Task to complete
Output the lines below exactly, please, from the first line until the line with "return (np.sin(x *", counting both.

Information supplied
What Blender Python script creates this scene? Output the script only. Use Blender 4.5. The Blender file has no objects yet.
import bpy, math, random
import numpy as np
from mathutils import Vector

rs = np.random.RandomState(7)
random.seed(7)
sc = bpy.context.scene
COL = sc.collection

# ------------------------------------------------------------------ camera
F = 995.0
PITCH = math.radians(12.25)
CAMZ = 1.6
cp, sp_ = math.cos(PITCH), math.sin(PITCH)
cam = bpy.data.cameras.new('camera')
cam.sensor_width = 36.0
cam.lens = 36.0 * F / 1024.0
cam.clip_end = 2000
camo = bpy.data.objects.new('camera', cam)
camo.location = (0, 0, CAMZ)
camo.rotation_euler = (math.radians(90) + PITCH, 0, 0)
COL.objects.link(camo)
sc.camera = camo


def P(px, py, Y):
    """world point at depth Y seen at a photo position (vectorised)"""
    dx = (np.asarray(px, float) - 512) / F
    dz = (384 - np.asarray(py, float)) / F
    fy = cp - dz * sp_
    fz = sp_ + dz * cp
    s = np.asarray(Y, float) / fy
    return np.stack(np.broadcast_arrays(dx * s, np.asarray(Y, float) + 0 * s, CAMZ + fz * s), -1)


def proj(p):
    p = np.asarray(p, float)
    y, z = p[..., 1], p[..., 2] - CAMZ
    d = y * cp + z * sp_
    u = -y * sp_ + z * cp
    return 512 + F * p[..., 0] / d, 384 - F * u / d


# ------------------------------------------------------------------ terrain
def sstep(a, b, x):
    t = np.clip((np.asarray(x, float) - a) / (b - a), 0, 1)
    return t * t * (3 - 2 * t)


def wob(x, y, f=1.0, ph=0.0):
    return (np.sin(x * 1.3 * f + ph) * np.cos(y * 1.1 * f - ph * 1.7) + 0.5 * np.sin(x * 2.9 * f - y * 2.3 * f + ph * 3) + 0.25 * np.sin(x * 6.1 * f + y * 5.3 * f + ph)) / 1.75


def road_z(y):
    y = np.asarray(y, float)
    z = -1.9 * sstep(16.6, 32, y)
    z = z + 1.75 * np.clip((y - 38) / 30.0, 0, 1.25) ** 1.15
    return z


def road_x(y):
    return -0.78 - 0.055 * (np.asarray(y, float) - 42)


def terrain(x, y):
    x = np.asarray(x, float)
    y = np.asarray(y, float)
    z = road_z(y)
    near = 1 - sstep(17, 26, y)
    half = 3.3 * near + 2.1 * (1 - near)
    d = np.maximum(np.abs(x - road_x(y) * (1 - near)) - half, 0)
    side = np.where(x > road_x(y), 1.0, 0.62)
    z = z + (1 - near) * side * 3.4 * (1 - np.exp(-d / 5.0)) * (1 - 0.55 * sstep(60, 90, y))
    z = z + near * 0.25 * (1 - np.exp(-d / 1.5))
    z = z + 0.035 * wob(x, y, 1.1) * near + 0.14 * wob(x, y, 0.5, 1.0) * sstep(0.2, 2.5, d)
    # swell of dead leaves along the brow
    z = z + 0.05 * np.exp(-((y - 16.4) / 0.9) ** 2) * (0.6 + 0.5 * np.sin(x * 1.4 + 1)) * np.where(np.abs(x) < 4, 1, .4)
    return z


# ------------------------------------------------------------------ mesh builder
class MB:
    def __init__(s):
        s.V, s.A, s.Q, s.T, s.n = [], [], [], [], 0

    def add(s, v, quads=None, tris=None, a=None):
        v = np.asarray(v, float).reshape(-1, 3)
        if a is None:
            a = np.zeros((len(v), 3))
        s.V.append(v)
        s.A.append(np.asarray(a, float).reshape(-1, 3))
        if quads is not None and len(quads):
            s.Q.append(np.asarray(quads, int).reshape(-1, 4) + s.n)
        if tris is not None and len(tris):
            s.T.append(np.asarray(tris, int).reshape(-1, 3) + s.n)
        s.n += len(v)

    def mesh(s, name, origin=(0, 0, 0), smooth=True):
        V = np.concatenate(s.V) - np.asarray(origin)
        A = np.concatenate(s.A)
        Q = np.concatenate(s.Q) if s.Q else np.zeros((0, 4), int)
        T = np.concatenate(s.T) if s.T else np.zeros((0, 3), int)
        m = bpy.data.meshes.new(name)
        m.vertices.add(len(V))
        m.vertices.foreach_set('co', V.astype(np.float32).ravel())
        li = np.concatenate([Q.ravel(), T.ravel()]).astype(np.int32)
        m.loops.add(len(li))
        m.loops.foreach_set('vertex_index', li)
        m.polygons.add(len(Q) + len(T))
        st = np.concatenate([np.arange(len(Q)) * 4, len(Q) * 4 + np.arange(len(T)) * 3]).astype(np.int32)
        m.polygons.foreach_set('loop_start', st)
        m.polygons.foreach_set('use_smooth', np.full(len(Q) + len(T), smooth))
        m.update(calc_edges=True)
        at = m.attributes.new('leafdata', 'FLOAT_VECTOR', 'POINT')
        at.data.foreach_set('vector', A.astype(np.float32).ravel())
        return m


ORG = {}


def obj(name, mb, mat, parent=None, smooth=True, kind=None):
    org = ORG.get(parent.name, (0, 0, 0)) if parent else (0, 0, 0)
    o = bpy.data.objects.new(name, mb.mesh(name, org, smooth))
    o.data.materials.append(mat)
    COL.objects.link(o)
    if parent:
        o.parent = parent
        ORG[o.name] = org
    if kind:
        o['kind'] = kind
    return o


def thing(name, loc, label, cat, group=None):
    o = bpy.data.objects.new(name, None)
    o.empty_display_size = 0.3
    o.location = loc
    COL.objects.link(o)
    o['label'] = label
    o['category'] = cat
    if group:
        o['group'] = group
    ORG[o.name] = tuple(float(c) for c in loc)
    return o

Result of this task
What Blender Python script creates this scene? Output the script only. Use Blender 4.5. The Blender file has no objects yet.
import bpy, math, random
import numpy as np
from mathutils import Vector

rs = np.random.RandomState(7)
random.seed(7)
sc = bpy.context.scene
COL = sc.collection

# ------------------------------------------------------------------ camera
F = 995.0
PITCH = math.radians(12.25)
CAMZ = 1.6
cp, sp_ = math.cos(PITCH), math.sin(PITCH)
cam = bpy.data.cameras.new('camera')
cam.sensor_width = 36.0
cam.lens = 36.0 * F / 1024.0
cam.clip_end = 2000
camo = bpy.data.objects.new('camera', cam)
camo.location = (0, 0, CAMZ)
camo.rotation_euler = (math.radians(90) + PITCH, 0, 0)
COL.objects.link(camo)
sc.camera = camo


def P(px, py, Y):
    """world point at depth Y seen at a photo position (vectorised)"""
    dx = (np.asarray(px, float) - 512) / F
    dz = (384 - np.asarray(py, float)) / F
    fy = cp - dz * sp_
    fz = sp_ + dz * cp
    s = np.asarray(Y, float) / fy
    return np.stack(np.broadcast_arrays(dx * s, np.asarray(Y, float) + 0 * s, CAMZ + fz * s), -1)


def proj(p):
    p = np.asarray(p, float)
    y, z = p[..., 1], p[..., 2] - CAMZ
    d = y * cp + z * sp_
    u = -y * sp_ + z * cp
    return 512 + F * p[..., 0] / d, 384 - F * u / d


# ------------------------------------------------------------------ terrain
def sstep(a, b, x):
    t = np.clip((np.asarray(x, float) - a) / (b - a), 0, 1)
    return t * t * (3 - 2 * t)


def wob(x, y, f=1.0, ph=0.0):
    return (np.sin(x * 1.3 * f + ph) * np.cos(y * 1.1 * f - ph * 1.7) + 0.5 * np.sin(x * 2.9 * f - y * 2.3 * f + ph * 3) + 0.25 * np.sin(x * 6.1 * f + y * 5.3 * f + ph)) / 1.75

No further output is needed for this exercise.